Literarische Teezeit Sarg zur Hochzeit: Bernt Hahn las in Wuppertal aus Jack-London-Werk
Wuppertal · Was gibt es Gemütlicheres, als an einem trüben November-Nachmittag etwas vorgelesen zu bekommen?
Das erlebten die knapp 40 Teilnehmerinnen und Teilnehmer der Literarischen Teezeit jetzt im Café Podest im Skulpturenpark.
Auf den langen Tischen aus honigfarbenem Holz standen prächtige Etageren mit Gebäck, kleine Herbststräuße sorgten für die passende Dekoration. Über allem hing der Duft von Kaffee, in manche Tasse floss ein Strahl goldenen Tees. Die bodentiefen Fenster des Wintergartens gaben den Blick in den Herbstwald frei, in dem das gelbe Laub mit den fast schwarzen Stämmen kontrastierte, derweil drinnen Bernt Hahn zum Rednerpult schritt. Zum bundesweiten Vorlesetag veranstalte das Literaturhaus Wuppertal in Zusammenarbeit mit dem Skulpturenpark den Auftakt der Veranstaltungsreihe „Literarische Teezeit“. Bernt Hahn las aus den Erzählungen von Jack London, dem Autor der Romanklassiker „Wolfsblut“, „König Alkohol“, Lockruf des Goldes“ oder „Der Seewolf“.

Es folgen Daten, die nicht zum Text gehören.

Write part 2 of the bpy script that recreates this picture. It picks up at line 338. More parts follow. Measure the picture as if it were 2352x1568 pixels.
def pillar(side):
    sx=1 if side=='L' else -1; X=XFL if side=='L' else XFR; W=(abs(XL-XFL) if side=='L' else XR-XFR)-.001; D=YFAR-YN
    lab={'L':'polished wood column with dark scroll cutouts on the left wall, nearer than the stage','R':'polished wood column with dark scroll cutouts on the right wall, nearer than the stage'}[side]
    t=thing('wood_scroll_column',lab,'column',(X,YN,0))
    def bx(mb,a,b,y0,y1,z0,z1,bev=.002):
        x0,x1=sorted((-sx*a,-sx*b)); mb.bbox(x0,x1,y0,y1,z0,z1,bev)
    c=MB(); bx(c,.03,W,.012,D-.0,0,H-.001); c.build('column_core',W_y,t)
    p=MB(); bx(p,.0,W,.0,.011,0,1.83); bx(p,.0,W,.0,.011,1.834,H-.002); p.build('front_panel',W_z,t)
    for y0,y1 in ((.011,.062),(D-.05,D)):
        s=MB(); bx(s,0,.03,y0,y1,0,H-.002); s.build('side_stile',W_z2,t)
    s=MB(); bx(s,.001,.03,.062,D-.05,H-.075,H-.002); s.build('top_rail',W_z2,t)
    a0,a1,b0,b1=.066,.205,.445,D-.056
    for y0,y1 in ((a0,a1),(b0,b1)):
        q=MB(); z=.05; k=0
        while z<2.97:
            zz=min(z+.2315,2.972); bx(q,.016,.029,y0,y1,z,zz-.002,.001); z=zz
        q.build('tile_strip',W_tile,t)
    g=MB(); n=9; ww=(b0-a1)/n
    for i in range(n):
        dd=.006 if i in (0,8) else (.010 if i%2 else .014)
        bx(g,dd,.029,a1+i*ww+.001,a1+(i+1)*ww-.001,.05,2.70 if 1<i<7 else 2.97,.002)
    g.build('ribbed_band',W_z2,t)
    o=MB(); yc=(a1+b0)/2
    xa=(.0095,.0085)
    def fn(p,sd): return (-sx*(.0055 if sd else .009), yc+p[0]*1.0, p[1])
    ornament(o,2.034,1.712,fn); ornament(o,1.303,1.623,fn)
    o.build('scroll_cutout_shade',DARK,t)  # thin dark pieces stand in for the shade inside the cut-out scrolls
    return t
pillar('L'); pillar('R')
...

Mucksmäuschenstill war es, als der Vorleser seinen Vortrag begann. Lebendig in der Satzmelodie, die verschiedenen Charaktere stimmlich herausarbeitend, erhielten die Gäste Einblick in die Zeit des Goldrausches, in der zahllose Abenteurer auch aus Europa nach Alaska reisten, um dort ihr Glück mit dem Schürfen von Gold zu machen. Gesellschaftsbild, Sittenportrait, reichlich Spannung und ein überraschendes Ende, wie es auch in den Novellen von E.T. A. Hoffmann den Leser regelrecht überrumpelt und sprachlos zurücklässt: Jack Londons Erzählung „Goldblüte“ fesselte die Zuhörer, die kaum wagten, ein Stückchen Kuchen in den Mund zu stecken oder an ihrer Tasse zu nippen. Dem Wuppertaler Schriftsteller Michael Zeller oblag die Auswahl der Texte, und er hatte sich für die fesselnde, novellenhafte Erzählung von Jack London entschieden, die mit einem unerhörten Ende Hintergründe des Schicksals der schönen jungen Frau Mary alias „Goldblüte“ entwickelt. In der Rahmenhandlung stapfen zwei Männer durch den Schnee, und im Gespräch entwickelt sich Goldblütes Geschichte als Binnenerzählung. Sie verfällt dem Wahnsinn. Sie betrügt ihren bei der Goldsuche tödlich verunglückten Verlobten Dave Walsh, der ihr vor seiner Abreise geschworen hat, sie gehöre ihm, bis zu beider Tod und darüber hinaus. Kurz vor dem Jawort auf dem Yukon-Dampfschiff mit ihrem neuen Geliebten poltert der Sarg mit ihrem ersten Verlobten als ungesicherte Ladung in die Hochzeitszeremonie. Der Sarg springt auf und der im Alaska-Eis konservierte Dave stürzt auf seine Verlobte, die den Verstand verliert.